The Hummingbirds, Knocking On My Door. Single Review.

Liverpool Sound and Vision Rating 8.5/10

It is perhaps a standard that many of us are loathe to do, the action of being able to say to someone with no uncertain terms that their company is not wanted because they make you feel ill, inadequate or they fill you with the a type of unhealthy fear of being aside if they weren’t there to bug you. It is the action of fore and after thought that some people are able to get under your skin, make the surface layer of your very being feel as though it crawling with the sign of the desperate need to be liked that we forget that in their non-handshake, their snide remarks and back-handed compliments, that in the end they don’t need us, don’t even like us, so why persist?

It takes music or the arts to push that thought through, to make the darkest moment of insecurity the antipathies of the love song that cradles such negative emotion and it takes a very special band to be able to pull it off.
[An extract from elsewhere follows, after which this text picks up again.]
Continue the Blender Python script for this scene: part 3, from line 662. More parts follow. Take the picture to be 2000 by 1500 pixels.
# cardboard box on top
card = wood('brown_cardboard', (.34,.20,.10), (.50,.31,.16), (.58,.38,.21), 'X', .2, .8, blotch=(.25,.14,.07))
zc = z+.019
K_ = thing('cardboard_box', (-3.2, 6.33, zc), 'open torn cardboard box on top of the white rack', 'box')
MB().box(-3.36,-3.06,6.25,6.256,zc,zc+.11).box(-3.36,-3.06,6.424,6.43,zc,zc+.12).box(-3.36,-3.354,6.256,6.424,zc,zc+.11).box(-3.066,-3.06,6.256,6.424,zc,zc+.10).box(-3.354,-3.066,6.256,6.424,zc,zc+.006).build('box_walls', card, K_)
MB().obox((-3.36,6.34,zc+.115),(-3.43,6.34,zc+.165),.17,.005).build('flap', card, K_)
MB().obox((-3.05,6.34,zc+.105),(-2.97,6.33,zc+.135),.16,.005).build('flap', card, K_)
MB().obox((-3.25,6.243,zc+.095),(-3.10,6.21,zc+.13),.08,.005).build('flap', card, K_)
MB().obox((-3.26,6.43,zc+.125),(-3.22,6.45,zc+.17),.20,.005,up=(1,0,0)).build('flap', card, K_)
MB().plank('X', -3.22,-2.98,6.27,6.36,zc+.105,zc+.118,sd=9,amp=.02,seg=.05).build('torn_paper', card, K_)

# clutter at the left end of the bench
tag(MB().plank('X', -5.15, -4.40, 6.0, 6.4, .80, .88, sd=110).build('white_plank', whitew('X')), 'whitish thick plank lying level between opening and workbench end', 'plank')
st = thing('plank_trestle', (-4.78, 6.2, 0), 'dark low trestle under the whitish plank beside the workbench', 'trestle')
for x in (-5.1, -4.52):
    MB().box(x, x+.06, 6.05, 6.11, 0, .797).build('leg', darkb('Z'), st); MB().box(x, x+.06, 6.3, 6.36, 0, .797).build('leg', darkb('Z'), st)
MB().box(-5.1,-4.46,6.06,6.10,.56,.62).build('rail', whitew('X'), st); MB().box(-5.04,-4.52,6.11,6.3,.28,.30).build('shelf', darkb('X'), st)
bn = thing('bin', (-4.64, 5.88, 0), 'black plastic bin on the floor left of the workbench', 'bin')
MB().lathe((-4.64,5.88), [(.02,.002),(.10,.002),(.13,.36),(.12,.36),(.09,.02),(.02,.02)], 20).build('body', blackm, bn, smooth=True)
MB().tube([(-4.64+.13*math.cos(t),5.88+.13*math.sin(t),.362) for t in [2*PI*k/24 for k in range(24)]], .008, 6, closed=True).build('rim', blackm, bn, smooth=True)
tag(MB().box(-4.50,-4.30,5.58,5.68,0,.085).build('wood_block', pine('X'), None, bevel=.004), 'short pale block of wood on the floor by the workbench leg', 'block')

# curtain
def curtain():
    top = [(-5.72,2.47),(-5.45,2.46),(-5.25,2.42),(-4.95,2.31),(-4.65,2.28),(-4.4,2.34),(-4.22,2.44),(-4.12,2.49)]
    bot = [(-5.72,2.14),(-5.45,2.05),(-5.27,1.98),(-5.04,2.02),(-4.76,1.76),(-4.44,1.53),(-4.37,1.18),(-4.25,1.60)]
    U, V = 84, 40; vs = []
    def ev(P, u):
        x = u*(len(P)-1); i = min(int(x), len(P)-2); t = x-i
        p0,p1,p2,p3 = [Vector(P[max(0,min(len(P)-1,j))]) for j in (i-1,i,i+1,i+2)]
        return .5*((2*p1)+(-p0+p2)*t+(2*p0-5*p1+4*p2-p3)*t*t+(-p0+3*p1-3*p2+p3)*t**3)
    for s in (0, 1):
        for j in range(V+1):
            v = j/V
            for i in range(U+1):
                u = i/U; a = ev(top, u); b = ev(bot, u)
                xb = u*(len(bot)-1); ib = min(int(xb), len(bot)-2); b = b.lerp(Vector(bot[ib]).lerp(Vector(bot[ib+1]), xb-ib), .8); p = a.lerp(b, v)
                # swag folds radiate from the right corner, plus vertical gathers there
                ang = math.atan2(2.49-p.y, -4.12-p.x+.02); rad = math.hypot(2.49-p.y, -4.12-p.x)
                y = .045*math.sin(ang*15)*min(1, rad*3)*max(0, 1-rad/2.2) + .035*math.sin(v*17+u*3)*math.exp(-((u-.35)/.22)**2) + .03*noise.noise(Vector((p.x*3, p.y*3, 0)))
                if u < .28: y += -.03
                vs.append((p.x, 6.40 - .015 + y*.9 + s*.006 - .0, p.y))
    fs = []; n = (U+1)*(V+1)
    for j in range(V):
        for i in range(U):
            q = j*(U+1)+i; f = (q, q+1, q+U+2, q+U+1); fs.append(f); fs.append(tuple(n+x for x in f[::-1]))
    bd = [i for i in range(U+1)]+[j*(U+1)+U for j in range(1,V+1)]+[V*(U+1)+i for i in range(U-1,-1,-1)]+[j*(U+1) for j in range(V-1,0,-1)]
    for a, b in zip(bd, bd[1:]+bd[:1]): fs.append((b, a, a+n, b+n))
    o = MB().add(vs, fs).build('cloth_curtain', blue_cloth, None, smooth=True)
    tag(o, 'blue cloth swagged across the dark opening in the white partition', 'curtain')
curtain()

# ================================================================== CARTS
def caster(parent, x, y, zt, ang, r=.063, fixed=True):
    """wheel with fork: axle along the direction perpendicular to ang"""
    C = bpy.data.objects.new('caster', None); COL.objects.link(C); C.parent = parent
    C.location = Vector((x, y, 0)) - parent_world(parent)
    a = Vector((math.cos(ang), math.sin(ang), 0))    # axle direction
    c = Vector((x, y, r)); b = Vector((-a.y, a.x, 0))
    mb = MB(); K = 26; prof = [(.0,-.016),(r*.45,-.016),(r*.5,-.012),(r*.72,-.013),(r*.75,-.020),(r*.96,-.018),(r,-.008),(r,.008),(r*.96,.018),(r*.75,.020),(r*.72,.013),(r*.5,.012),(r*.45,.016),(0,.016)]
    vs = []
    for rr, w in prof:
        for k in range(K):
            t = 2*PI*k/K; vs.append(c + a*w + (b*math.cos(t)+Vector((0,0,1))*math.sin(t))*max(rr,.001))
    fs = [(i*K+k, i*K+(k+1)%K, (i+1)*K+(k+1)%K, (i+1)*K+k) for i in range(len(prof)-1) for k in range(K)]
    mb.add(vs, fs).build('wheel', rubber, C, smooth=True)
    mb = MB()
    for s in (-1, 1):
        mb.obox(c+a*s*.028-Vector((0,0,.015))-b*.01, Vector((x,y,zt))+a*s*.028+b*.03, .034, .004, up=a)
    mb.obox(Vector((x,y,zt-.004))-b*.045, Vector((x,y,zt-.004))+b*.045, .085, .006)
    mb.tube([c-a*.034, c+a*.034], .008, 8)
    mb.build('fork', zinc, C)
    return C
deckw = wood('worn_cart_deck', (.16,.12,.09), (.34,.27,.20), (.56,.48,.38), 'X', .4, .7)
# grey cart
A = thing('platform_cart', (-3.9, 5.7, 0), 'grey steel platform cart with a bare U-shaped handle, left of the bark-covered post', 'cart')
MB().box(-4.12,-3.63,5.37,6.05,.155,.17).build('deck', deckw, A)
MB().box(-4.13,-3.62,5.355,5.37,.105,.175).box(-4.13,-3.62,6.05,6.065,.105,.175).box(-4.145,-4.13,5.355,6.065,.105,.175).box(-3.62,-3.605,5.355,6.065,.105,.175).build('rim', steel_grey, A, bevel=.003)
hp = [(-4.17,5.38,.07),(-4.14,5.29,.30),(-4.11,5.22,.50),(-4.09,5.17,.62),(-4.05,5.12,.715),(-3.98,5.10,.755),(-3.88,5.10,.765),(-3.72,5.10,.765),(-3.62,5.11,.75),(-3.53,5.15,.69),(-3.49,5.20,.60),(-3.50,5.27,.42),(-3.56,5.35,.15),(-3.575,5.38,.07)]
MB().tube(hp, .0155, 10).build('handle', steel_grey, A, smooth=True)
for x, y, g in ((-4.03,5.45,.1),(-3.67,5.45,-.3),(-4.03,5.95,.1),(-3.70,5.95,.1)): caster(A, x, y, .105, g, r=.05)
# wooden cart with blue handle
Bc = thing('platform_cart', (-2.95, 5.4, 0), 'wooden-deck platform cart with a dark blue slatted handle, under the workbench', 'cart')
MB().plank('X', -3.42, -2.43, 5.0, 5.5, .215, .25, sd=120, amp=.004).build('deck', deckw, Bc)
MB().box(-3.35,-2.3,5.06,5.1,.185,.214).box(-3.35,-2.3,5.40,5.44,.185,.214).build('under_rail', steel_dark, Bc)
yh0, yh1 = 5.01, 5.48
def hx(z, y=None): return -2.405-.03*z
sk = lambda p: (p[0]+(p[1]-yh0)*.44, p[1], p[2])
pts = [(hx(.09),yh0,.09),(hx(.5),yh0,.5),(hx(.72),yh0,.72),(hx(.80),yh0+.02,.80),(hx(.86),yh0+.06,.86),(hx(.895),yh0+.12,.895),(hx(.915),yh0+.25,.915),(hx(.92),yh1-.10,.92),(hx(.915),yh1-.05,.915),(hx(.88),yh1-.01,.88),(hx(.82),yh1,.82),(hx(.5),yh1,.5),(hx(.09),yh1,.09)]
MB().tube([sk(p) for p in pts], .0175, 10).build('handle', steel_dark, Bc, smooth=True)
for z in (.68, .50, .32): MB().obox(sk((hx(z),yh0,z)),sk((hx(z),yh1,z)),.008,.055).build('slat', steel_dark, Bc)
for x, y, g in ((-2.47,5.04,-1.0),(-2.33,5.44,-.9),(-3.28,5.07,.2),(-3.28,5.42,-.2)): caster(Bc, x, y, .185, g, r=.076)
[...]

Anyone can write a sonnet or a love song, but to write a tune in which a singular moment of clarity abounds, a line in which the hero retorts that they don’t want to hear from you no more, takes courage and instinct.

The Liverpool public, and beyond, have taken The Hummingbirds very much to their hearts for that particular instinct alone and in songs such as Knocking On My Door it is easy to see why. The sheer class that comes through the band’s lyrical expertise and the refinement of style in the song shows exactly why they have come so far in a relatively short time.

The title of the song may allude to heartbreak in such a way that Graham Gouldman’s lyrics for Herman’s Hermits, the powerful pop song No Milk Today was able to capture with such an eye for detail, but it is more of affirmation that at times we are too hard on ourselves, we believe that those who hurt us with their comments are doing it for own good, that they do it because they care. It is one short step from that belief to the physical side of bullying which is just as unacceptable but sadly gets less attention that the egotistical who uses power to dominate a group to get their own way.

Knocking On My Door is a great song that must have taken great courage and feeling to write, for not everybody can see the damage such relationships take on the toll on the psyche.